The problem with this work is the same of the other works of Fr. Rose: an incredibly narrow form of Orthodox exclusivism, to the point of almost considering heretics most of the people inside this same church.
Like in his other works, an exceptional and rigorous clarity in identifying problems and errors in modern ideology is accompanied by a dystopic view of the true church, where only a very small group of absolutely uncompromising old calendarists holds the true faith (in his book "orthodoxy and the religion of the future" he even hinted the ecumenical patriarchs are now in heresy).
On one hand his rejection of perennialism led him to be very clear in separating the Christian way from all other metaphysical and religious system, and in an age of syncretism and ecumenism this is certainly positive and needed, on the other hand he built a wall too high in his own home to the point of excluding many good Christians for minor differences of faith.
This book is a perfect example of this attitude: after a masterful explanation of the assumptions and the ideological effects of Darwinism and modern secular thought, Fr. Rose push himself into the dead end of literalist creationism.
Now while it is certainly possible that God made all things in an instant, even (deceitfully) mountains showing millions of years of gradual formation, believing this or otherwise, as long as faith in God as a creator is preserved, is absolutely irrelevant to personal salvation and should not absolutely be a reason to cause divisions and struggle among Christians.
Fr. Rose is correct in highlighting how certain assumptions of, for example, theistic evolution undermines certain core beliefs of Christianity. For example intelligent design over millions of years imply the existence of death, struggle and violence in nature before Adam, before the fall.

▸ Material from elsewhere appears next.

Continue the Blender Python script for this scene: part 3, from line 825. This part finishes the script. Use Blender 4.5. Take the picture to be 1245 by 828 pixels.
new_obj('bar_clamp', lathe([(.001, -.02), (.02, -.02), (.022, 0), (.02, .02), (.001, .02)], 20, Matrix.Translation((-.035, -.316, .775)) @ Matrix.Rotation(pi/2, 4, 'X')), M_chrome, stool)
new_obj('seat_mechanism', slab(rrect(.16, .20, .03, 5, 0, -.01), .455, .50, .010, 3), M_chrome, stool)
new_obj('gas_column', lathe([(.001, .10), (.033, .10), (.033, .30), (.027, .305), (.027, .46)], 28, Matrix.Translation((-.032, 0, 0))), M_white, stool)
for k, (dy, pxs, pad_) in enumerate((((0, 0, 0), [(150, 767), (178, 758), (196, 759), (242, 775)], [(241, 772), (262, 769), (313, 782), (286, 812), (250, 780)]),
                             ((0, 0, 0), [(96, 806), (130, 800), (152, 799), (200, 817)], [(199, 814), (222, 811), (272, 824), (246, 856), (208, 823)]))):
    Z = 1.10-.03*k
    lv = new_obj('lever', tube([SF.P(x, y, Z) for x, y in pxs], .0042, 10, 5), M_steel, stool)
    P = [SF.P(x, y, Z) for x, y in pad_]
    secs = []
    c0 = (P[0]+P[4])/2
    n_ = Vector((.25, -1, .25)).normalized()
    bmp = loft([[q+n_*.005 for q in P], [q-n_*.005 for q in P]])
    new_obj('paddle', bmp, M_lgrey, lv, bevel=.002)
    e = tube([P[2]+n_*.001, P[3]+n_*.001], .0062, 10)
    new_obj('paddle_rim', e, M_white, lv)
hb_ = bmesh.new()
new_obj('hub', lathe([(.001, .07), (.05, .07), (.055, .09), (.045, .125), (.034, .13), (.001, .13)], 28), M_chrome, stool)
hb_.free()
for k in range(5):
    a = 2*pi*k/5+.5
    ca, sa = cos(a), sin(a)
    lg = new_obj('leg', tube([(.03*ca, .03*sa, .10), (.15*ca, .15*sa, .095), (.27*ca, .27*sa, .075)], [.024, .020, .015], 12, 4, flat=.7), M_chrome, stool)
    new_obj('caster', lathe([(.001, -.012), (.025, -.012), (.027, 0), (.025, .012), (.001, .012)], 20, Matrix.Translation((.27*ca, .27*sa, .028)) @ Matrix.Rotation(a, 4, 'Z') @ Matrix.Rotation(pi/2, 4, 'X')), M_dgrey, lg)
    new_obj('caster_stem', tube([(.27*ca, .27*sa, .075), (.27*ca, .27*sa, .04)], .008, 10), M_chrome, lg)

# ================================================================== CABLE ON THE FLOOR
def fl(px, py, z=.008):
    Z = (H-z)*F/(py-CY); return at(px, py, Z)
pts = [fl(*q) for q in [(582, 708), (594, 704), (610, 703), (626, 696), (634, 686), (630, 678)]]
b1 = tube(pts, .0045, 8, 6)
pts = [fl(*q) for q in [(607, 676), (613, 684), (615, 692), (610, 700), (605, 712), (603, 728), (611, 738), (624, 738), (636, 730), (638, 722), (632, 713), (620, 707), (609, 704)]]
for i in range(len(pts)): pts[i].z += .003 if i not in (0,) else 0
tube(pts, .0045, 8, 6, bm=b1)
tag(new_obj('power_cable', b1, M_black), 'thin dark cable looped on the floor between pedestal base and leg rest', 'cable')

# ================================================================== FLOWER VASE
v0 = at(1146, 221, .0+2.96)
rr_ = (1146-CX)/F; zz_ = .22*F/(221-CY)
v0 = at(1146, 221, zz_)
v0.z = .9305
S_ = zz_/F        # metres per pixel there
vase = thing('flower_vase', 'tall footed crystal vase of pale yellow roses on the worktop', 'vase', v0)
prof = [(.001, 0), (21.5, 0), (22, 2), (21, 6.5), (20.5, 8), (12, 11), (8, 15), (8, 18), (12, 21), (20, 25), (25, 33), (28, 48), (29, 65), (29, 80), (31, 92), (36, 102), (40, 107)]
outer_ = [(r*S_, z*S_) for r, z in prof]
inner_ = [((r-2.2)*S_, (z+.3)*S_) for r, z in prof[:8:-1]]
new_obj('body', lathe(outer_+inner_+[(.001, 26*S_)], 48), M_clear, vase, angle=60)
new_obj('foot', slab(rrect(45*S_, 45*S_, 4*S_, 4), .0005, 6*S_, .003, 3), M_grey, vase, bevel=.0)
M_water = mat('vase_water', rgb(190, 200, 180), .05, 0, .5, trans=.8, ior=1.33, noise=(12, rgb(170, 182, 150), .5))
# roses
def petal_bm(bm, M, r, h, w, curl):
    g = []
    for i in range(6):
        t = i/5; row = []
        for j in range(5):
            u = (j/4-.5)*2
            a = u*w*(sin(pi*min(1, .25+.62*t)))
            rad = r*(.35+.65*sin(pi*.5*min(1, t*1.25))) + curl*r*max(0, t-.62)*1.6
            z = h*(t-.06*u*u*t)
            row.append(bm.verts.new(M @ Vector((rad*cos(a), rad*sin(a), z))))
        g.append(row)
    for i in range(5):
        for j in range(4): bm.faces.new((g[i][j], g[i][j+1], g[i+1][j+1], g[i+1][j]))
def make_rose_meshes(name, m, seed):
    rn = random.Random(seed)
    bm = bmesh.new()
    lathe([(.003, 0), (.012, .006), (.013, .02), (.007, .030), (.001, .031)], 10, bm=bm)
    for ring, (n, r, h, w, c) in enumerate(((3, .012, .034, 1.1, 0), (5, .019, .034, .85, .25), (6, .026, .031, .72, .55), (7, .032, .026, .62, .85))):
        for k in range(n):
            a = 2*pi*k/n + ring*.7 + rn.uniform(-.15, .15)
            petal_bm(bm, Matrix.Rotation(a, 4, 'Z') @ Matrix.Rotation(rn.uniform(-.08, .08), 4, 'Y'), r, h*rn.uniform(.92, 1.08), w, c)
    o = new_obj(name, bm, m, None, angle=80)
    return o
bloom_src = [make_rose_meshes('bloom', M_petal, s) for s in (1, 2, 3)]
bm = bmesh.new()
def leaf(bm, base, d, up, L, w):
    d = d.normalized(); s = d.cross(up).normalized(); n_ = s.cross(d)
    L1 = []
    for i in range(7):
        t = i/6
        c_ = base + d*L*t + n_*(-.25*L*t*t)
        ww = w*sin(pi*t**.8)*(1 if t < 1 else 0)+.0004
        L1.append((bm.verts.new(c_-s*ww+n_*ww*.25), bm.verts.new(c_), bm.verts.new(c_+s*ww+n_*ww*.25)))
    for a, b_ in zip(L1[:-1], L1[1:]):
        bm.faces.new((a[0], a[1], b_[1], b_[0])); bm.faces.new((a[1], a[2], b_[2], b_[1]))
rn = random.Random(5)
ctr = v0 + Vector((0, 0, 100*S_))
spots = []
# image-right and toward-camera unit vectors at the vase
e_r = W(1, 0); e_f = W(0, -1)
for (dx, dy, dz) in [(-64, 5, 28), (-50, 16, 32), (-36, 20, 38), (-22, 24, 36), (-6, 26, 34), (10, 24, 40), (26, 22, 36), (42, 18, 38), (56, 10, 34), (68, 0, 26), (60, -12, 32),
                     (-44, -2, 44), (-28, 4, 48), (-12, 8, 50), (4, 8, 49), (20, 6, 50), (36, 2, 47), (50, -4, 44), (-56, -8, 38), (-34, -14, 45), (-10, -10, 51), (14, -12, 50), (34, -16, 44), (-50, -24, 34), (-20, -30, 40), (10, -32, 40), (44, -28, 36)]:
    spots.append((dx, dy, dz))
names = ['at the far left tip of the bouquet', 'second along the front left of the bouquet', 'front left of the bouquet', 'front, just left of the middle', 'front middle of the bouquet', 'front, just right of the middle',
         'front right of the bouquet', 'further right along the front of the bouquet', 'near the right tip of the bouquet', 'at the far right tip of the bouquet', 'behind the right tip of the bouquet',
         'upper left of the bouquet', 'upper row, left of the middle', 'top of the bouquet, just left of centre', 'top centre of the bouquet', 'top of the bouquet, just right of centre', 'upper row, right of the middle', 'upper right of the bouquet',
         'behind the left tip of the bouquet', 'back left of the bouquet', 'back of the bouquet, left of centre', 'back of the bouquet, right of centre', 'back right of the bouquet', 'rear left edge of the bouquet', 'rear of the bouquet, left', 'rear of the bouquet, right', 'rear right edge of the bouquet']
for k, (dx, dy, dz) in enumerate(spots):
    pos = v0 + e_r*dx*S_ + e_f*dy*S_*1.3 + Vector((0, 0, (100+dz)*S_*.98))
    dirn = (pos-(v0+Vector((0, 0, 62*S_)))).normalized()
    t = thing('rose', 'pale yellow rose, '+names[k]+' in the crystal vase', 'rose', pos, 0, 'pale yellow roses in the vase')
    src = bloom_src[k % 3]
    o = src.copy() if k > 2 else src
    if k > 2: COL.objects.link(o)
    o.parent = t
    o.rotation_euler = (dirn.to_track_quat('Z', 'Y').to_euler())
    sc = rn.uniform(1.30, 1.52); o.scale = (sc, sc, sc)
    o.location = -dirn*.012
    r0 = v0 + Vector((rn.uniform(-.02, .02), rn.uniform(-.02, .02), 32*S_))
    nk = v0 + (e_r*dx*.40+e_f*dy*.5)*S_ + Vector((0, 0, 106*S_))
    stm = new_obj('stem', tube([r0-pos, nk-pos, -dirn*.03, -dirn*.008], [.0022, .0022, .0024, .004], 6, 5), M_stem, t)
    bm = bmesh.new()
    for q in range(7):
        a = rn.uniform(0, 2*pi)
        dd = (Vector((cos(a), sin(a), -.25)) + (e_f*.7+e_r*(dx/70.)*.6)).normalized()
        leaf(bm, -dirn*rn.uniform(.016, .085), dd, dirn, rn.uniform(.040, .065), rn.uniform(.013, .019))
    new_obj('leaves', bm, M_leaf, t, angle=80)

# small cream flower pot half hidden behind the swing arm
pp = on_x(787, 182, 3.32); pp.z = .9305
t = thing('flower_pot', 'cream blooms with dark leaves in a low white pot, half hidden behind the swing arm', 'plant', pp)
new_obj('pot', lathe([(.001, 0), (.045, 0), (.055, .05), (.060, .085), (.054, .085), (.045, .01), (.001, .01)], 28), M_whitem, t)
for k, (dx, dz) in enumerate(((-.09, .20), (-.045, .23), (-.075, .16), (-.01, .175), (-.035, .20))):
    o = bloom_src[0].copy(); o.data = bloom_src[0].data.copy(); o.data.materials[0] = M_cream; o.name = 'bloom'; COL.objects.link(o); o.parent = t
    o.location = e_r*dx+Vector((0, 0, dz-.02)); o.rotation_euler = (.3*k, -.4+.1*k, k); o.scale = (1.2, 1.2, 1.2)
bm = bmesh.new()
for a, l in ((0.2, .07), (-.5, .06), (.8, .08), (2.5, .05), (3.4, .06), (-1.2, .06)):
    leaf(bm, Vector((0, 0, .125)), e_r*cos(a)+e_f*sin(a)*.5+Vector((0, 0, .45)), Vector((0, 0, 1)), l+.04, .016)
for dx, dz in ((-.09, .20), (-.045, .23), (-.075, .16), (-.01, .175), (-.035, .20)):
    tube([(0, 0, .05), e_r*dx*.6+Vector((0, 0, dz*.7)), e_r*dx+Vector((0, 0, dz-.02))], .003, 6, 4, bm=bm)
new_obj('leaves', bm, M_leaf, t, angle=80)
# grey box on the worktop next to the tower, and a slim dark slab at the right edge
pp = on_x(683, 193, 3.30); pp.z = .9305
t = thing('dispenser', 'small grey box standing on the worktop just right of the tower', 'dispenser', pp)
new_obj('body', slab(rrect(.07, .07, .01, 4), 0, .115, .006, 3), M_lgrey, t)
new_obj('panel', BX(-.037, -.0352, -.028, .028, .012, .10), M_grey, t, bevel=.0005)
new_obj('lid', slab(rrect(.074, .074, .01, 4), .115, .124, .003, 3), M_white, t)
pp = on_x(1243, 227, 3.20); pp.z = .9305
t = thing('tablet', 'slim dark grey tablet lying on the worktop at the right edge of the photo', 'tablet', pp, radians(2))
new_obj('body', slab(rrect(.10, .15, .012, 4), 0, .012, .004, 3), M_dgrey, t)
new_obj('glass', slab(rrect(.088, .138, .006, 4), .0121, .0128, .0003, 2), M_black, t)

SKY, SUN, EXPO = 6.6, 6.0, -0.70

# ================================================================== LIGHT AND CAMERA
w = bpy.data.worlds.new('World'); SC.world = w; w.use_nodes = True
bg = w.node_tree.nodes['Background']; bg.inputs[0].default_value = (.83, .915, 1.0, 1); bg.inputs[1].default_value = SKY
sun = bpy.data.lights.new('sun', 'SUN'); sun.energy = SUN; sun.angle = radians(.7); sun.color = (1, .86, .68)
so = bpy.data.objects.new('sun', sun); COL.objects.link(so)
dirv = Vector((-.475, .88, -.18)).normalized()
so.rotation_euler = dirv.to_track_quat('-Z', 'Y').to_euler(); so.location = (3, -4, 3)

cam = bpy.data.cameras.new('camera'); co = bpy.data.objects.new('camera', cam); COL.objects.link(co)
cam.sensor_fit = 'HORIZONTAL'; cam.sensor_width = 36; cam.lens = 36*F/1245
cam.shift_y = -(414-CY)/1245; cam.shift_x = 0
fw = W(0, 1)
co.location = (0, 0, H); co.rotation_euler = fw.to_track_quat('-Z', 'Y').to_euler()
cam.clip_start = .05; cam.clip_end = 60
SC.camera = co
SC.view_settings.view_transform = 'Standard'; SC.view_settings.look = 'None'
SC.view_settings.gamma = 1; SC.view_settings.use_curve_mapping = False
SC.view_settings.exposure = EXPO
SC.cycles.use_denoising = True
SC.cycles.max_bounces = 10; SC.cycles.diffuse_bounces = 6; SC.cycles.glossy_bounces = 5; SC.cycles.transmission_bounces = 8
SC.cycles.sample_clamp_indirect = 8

While this is a valid theological concern, his overall fundamentalist literalist creationism can only push away potential converts over things that are not required for their salvation, and this is unacceptable.
There is nothing worse than growing so proud of a particular interpretation to push it as if it was vital to faith, to the point of holding to it even when proven wrong or unlikely, thus exposing faith to the laughter or unbeliever over beliefs unnecessary to salvation.
A final note: the dialectical method he uses is frankly insufferable to me. Excess of literalism, an approach to the Bible and to the writings of the church fathers alike to that of protestants fundamentalists, and the constant interpolation and quoting out of context from the books of authors who supported the thesis he opposes. When he does this against secular or new age authors it is wrong but damages no one; what is incredibly serious is when Fr. Rose did this to "prove" Catholic saints he barely knows are demonic, as it borders a sin against the Spirit. (it happened in other of his books, not here)
In short, you don't have to be a Greek farmer or a monk of the fifth century to be free from modern unbeliefs. You don't need to try too hard not to be modern, to the point of becoming a caricature of your own beliefs.